DATA SECTION:
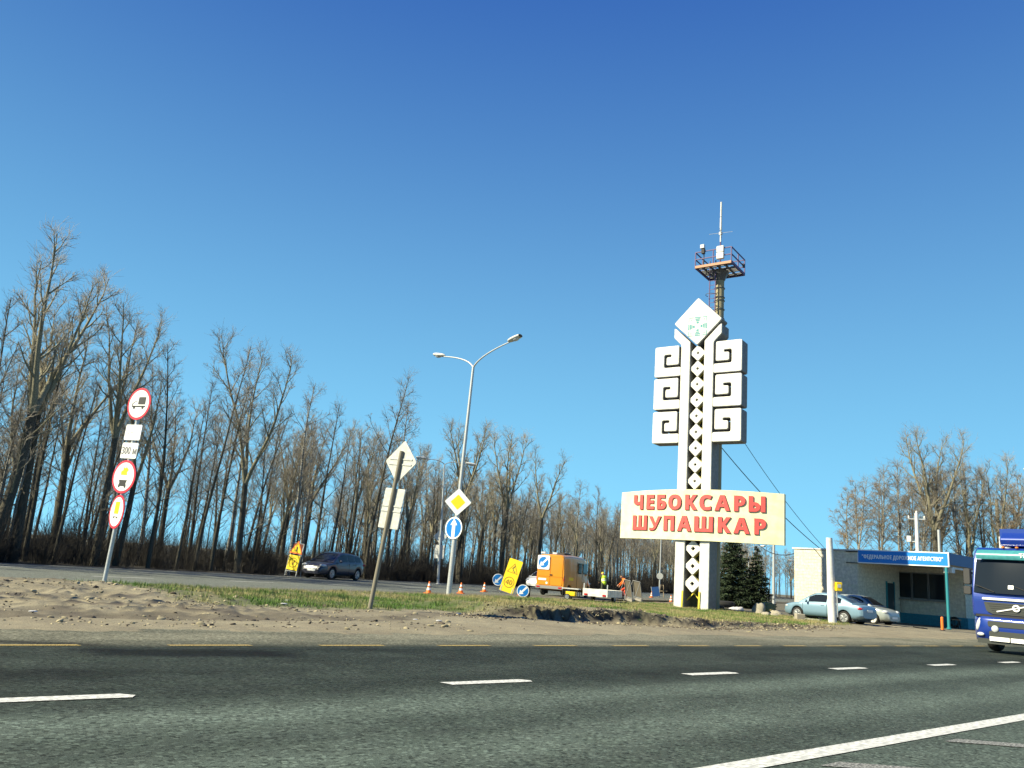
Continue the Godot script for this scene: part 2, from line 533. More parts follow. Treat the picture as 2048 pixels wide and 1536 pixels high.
func build_ground() -> void:
	var grit := speckle(5, 1024, 0.70, 0.30, 0.016, 3, 8)
	var asphalt_m := textured(vcol(mat(Color(1, 1, 1), 0.82)), grit, 4.6, true, 0.5)
	asphalt_m.metallic_specular = 0.22
	var soil_tex := speckle(9, 1024, 0.80, 0.30, 0.03)
	var soil_m := textured(vcol(mat(Color(1, 1, 1), 0.95)), soil_tex, 4.3, true, 0.6)
	var g := G.new()
	g.colored = true
	g.col = Color(0.17, 0.15, 0.10)
	g.quad(Vector3(-3000, -0.10, 3000), Vector3(3000, -0.10, 3000), Vector3(3000, -0.10, -3000), Vector3(-3000, -0.10, -3000))
	struct("ground", g, soil_m)
	# near carriageway
	var flat := func(_x: float, _z: float) -> float: return 0.0
	var asph := func(x: float, z: float, _s: float) -> Color: return asphalt_colour(x, z)
	g = sheet(axis([-60.0, 6.0, -6.0, 0.25, 0.0, 0.12, 18.0, 0.3, 42.0, 4.0, 420.0]), axis([-12.6, 0.10, -2.4, 0.6, 9.0]), flat, asph)
	struct("road", g, asphalt_m)
	# dusty forecourt before the building
	var fore := func(x: float, z: float, _s: float) -> Color:
		var c := Color(0.21, 0.19, 0.145).lerp(Color(0.12, 0.115, 0.10), clampf(0.5 + 0.9 * noise2(x, z, 0.25), 0, 1))
		return c.lerp(Color(0.30, 0.26, 0.18), 0.7 * smooth(0.9, 0.2, absf(z + 17.6 + 0.8 * noise2(x, z, 0.2))))
	g = sheet(axis([36.0, 0.5, 66.0, 6.0, 150.0]), axis([-34.0, 0.5, -12.6]), func(x: float, z: float) -> float: return -0.03 + 0.012 * noise2(x, z, 0.4), fore)
	struct("forecourt", g, soil_m)
	# median of sand and grass
	g = sheet(axis([-40.0, 3.0, -1.0, 0.16, 30.0, 0.3, 48.6]), axis([-35.0, 0.4, -24.0, 0.14, -10.8]), func(x: float, z: float) -> float: return median_h(x, z), func(x: float, z: float, s: float) -> Color: return median_colour(x, z, s))
	struct("median_verge", g, soil_m)
	# far carriageway, its verge and the forest floor
	var fa := func(x: float, z: float, _s: float) -> Color:
		var c := 0.29 + 0.04 * noise2(x * 0.4, z, 0.5) - 0.02 * smooth(0.9, 0.2, absf(x * N2.x + z * N2.y + 26.2))
		var o := Color(c * 0.93, c * 1.02, c * 0.92)
		return o.lerp(Color(0.27, 0.245, 0.19), 0.8 * smooth(-20.8, -19.5, x * N2.x + z * N2.y + 0.5 * noise2(x, z, 0.4)))
	g = G.new()
	g.colored = true
	var ts := axis([-60.0, 4.0, 0.0, 0.6, 70.0, 5.0, 400.0])
	var os := axis([-31.4, 0.5, -17.4])
	for o in os:
		for t in ts:
			var q := far_pt(t, o)
			g.v.append(Vector3(q.x, 0.0, q.y)); g.n.append(Vector3.UP); g.c.append(fa.call(q.x, q.y, 0.0))
	for i in os.size() - 1:
		for k in ts.size() - 1:
			var a := i * ts.size() + k
			g.ix.append_array([a, a + 1, a + ts.size(), a + 1, a + ts.size() + 1, a + ts.size()])
	struct("far_road", g, asphalt_m)
	g = G.new()
	g.colored = true
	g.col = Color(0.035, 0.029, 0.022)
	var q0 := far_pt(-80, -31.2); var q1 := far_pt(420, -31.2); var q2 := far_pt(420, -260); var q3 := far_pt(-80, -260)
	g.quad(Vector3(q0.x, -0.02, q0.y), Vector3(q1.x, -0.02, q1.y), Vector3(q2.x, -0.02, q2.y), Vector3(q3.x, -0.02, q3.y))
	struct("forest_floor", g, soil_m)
	# painted markings
	var wpaint := textured(mat(Color(0.62, 0.63, 0.61), 0.7), noise_tex(21, 0.02, 0.80, 1.0), 0.7, true)
	var ypaint := textured(mat(Color(0.50, 0.37, 0.12), 0.75), noise_tex(22, 0.05, 0.6, 1.0), 0.7, true)
	for i in range(-3, 22):
		var x0 := 1.42 + 4.2 * i if i < 1 else 1.27 + 4.2 * i
		var l := 1.0 if i == 0 else 1.24
		if i == 0: x0 = 1.20; l = 1.18
		var e := 0.05
		struct("lane_dash", strip([Vector2(x0, -7.01), Vector2(x0 + l - 0.1, -7.02), Vector2(x0 + l, -6.93), Vector2(x0 + l - e, -6.84), Vector2(x0 + 0.04, -6.84)], 0.006), wpaint)
	for i in range(-4, 24):
		var x0 := 3.78 + 2.045 * i
		struct("yellow_dash", strip([Vector2(x0, -10.27), Vector2(x0 + 1.05, -10.29), Vector2(x0 + 1.08, -10.18), Vector2(x0 + 0.02, -10.17)], 0.006), ypaint)
	struct("edge_line", strip([Vector2(-40, -3.40), Vector2(160, -3.40), Vector2(160, -3.20), Vector2(-40, -3.20)], 0.006), wpaint)
	var worn := textured(mat(Color(0.34, 0.345, 0.33), 0.8), noise_tex(23, 0.06, 0.45, 1.0), 0.9, true)
	for i in 5:
		var x0 := 5.9 + 2.3 * i
		struct("hatch_line", strip([Vector2(x0, -3.05), Vector2(x0 + 0.3, -3.05), Vector2(x0 + 1.25, -2.25), Vector2(x0 + 0.95, -2.25)], 0.006), worn)
	for t in range(-12, 260, 6):
		var a := far_pt(t, -23.85); var b := far_pt(t + 2.4, -23.85); var w := N2 * 0.07
		struct("far_lane_dash", strip([a + w, b + w, b - w, a - w], 0.006), wpaint)
	for o in [-28.4, -31.0]:
		var a := far_pt(-50, o); var b := far_pt(390, o); var w := N2 * 0.06
		struct("far_edge_line", strip([a + w, b + w, b - w, a - w], 0.006), wpaint)
	var tar := mat(Color(0.018, 0.018, 0.018), 0.6)
	var cr := RandomNumberGenerator.new()
	cr.seed = 12
	for q in [[2.6, -9.9, 8.5, -9.75, 0.008], [6.4, -10.0, 7.2, -8.2, 0.006], [11.5, -9.6, 12.3, -7.6, 0.008]]:
		var up := []
		var dn := []
		var nseg := 40
		for i in nseg + 1:
			var p := Vector2(q[0], q[1]).lerp(Vector2(q[2], q[3]), i / float(nseg))
			var dv := (Vector2(q[2], q[3]) - Vector2(q[0], q[1])).normalized().orthogonal()
			p += dv * (0.07 * noise2(p.x * 2.0, p.y * 2.0, 1.0) + 0.03 * noise2(p.x, p.y, 6.0))
			var w: float = q[4] * cr.randf_range(0.5, 1.3)
			up.append(p + dv * w); dn.insert(0, p - dv * w)
		struct("road_crack", strip(up + dn, 0.004), tar)
	build_grass()
	build_clods()
	# pale scraps of paper and stones on the verge
	for q in [[8.6, -22.6, 0.10], [9.0, -17.6, 0.07], [13.6, -16.9, 0.07], [11.2, -14.6, 0.06], [10.8, -14.9, 0.05], [3.2, -14.4, 0.05], [9.9, -19.2, 0.07]]:
		var s := pebble(q[2], int(q[0] * 10))
		var o := obj("litter_scrap", s, M.canvas)
		o.position = Vector3(q[0], median_h(q[0], q[1]) + 0.01, q[1])
		o.scale = Vector3(1.3, 0.45, 0.8)
		tag(o, "pale scrap of litter lying on the sand and grass median", "litter", "pale scraps lying on the verge")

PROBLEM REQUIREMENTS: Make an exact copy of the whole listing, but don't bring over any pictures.

THE RESULT:
Continue the Godot script for this scene: part 2, from line 533. More parts follow. Treat the picture as 2048 pixels wide and 1536 pixels high.
func build_ground() -> void:
	var grit := speckle(5, 1024, 0.70, 0.30, 0.016, 3, 8)
	var asphalt_m := textured(vcol(mat(Color(1, 1, 1), 0.82)), grit, 4.6, true, 0.5)
	asphalt_m.metallic_specular = 0.22
	var soil_tex := speckle(9, 1024, 0.80, 0.30, 0.03)
	var soil_m := textured(vcol(mat(Color(1, 1, 1), 0.95)), soil_tex, 4.3, true, 0.6)
	var g := G.new()
	g.colored = true
	g.col = Color(0.17, 0.15, 0.10)
	g.quad(Vector3(-3000, -0.10, 3000), Vector3(3000, -0.10, 3000), Vector3(3000, -0.10, -3000), Vector3(-3000, -0.10, -3000))
	struct("ground", g, soil_m)
	# near carriageway
	var flat := func(_x: float, _z: float) -> float: return 0.0
	var asph := func(x: float, z: float, _s: float) -> Color: return asphalt_colour(x, z)
	g = sheet(axis([-60.0, 6.0, -6.0, 0.25, 0.0, 0.12, 18.0, 0.3, 42.0, 4.0, 420.0]), axis([-12.6, 0.10, -2.4, 0.6, 9.0]), flat, asph)
	struct("road", g, asphalt_m)
	# dusty forecourt before the building
	var fore := func(x: float, z: float, _s: float) -> Color:
		var c := Color(0.21, 0.19, 0.145).lerp(Color(0.12, 0.115, 0.10), clampf(0.5 + 0.9 * noise2(x, z, 0.25), 0, 1))
		return c.lerp(Color(0.30, 0.26, 0.18), 0.7 * smooth(0.9, 0.2, absf(z + 17.6 + 0.8 * noise2(x, z, 0.2))))
	g = sheet(axis([36.0, 0.5, 66.0, 6.0, 150.0]), axis([-34.0, 0.5, -12.6]), func(x: float, z: float) -> float: return -0.03 + 0.012 * noise2(x, z, 0.4), fore)
	struct("forecourt", g, soil_m)
	# median of sand and grass
	g = sheet(axis([-40.0, 3.0, -1.0, 0.16, 30.0, 0.3, 48.6]), axis([-35.0, 0.4, -24.0, 0.14, -10.8]), func(x: float, z: float) -> float: return median_h(x, z), func(x: float, z: float, s: float) -> Color: return median_colour(x, z, s))
	struct("median_verge", g, soil_m)
	# far carriageway, its verge and the forest floor
	var fa := func(x: float, z: float, _s: float) -> Color:
		var c := 0.29 + 0.04 * noise2(x * 0.4, z, 0.5) - 0.02 * smooth(0.9, 0.2, absf(x * N2.x + z * N2.y + 26.2))
		var o := Color(c * 0.93, c * 1.02, c * 0.92)
		return o.lerp(Color(0.27, 0.245, 0.19), 0.8 * smooth(-20.8, -19.5, x * N2.x + z * N2.y + 0.5 * noise2(x, z, 0.4)))
	g = G.new()
	g.colored = true
	var ts := axis([-60.0, 4.0, 0.0, 0.6, 70.0, 5.0, 400.0])
	var os := axis([-31.4, 0.5, -17.4])
	for o in os:
		for t in ts:
			var q := far_pt(t, o)
			g.v.append(Vector3(q.x, 0.0, q.y)); g.n.append(Vector3.UP); g.c.append(fa.call(q.x, q.y, 0.0))
	for i in os.size() - 1:
		for k in ts.size() - 1:
			var a := i * ts.size() + k
			g.ix.append_array([a, a + 1, a + ts.size(), a + 1, a + ts.size() + 1, a + ts.size()])
	struct("far_road", g, asphalt_m)
	g = G.new()
	g.colored = true
	g.col = Color(0.035, 0.029, 0.022)
	var q0 := far_pt(-80, -31.2); var q1 := far_pt(420, -31.2); var q2 := far_pt(420, -260); var q3 := far_pt(-80, -260)
	g.quad(Vector3(q0.x, -0.02, q0.y), Vector3(q1.x, -0.02, q1.y), Vector3(q2.x, -0.02, q2.y), Vector3(q3.x, -0.02, q3.y))
	struct("forest_floor", g, soil_m)
	# painted markings
	var wpaint := textured(mat(Color(0.62, 0.63, 0.61), 0.7), noise_tex(21, 0.02, 0.80, 1.0), 0.7, true)
	var ypaint := textured(mat(Color(0.50, 0.37, 0.12), 0.75), noise_tex(22, 0.05, 0.6, 1.0), 0.7, true)
	for i in range(-3, 22):
		var x0 := 1.42 + 4.2 * i if i < 1 else 1.27 + 4.2 * i
		var l := 1.0 if i == 0 else 1.24
		if i == 0: x0 = 1.20; l = 1.18
		var e := 0.05
		struct("lane_dash", strip([Vector2(x0, -7.01), Vector2(x0 + l - 0.1, -7.02), Vector2(x0 + l, -6.93), Vector2(x0 + l - e, -6.84), Vector2(x0 + 0.04, -6.84)], 0.006), wpaint)
	for i in range(-4, 24):
		var x0 := 3.78 + 2.045 * i
		struct("yellow_dash", strip([Vector2(x0, -10.27), Vector2(x0 + 1.05, -10.29), Vector2(x0 + 1.08, -10.18), Vector2(x0 + 0.02, -10.17)], 0.006), ypaint)
	struct("edge_line", strip([Vector2(-40, -3.40), Vector2(160, -3.40), Vector2(160, -3.20), Vector2(-40, -3.20)], 0.006), wpaint)
	var worn := textured(mat(Color(0.34, 0.345, 0.33), 0.8), noise_tex(23, 0.06, 0.45, 1.0), 0.9, true)
	for i in 5:
		var x0 := 5.9 + 2.3 * i
		struct("hatch_line", strip([Vector2(x0, -3.05), Vector2(x0 + 0.3, -3.05), Vector2(x0 + 1.25, -2.25), Vector2(x0 + 0.95, -2.25)], 0.006), worn)
	for t in range(-12, 260, 6):
		var a := far_pt(t, -23.85); var b := far_pt(t + 2.4, -23.85); var w := N2 * 0.07
		struct("far_lane_dash", strip([a + w, b + w, b - w, a - w], 0.006), wpaint)
	for o in [-28.4, -31.0]:
		var a := far_pt(-50, o); var b := far_pt(390, o); var w := N2 * 0.06
		struct("far_edge_line", strip([a + w, b + w, b - w, a - w], 0.006), wpaint)
	var tar := mat(Color(0.018, 0.018, 0.018), 0.6)
	var cr := RandomNumberGenerator.new()
	cr.seed = 12
	for q in [[2.6, -9.9, 8.5, -9.75, 0.008], [6.4, -10.0, 7.2, -8.2, 0.006], [11.5, -9.6, 12.3, -7.6, 0.008]]:
		var up := []
		var dn := []
		var nseg := 40
		for i in nseg + 1:
			var p := Vector2(q[0], q[1]).lerp(Vector2(q[2], q[3]), i / float(nseg))
			var dv := (Vector2(q[2], q[3]) - Vector2(q[0], q[1])).normalized().orthogonal()
			p += dv * (0.07 * noise2(p.x * 2.0, p.y * 2.0, 1.0) + 0.03 * noise2(p.x, p.y, 6.0))
			var w: float = q[4] * cr.randf_range(0.5, 1.3)
			up.append(p + dv * w); dn.insert(0, p - dv * w)
		struct("road_crack", strip(up + dn, 0.004), tar)
	build_grass()
	build_clods()
	# pale scraps of paper and stones on the verge
	for q in [[8.6, -22.6, 0.10], [9.0, -17.6, 0.07], [13.6, -16.9, 0.07], [11.2, -14.6, 0.06], [10.8, -14.9, 0.05], [3.2, -14.4, 0.05], [9.9, -19.2, 0.07]]:
		var s := pebble(q[2], int(q[0] * 10))
		var o := obj("litter_scrap", s, M.canvas)
		o.position = Vector3(q[0], median_h(q[0], q[1]) + 0.01, q[1])
		o.scale = Vector3(1.3, 0.45, 0.8)
		tag(o, "pale scrap of litter lying on the sand and grass median", "litter", "pale scraps lying on the verge")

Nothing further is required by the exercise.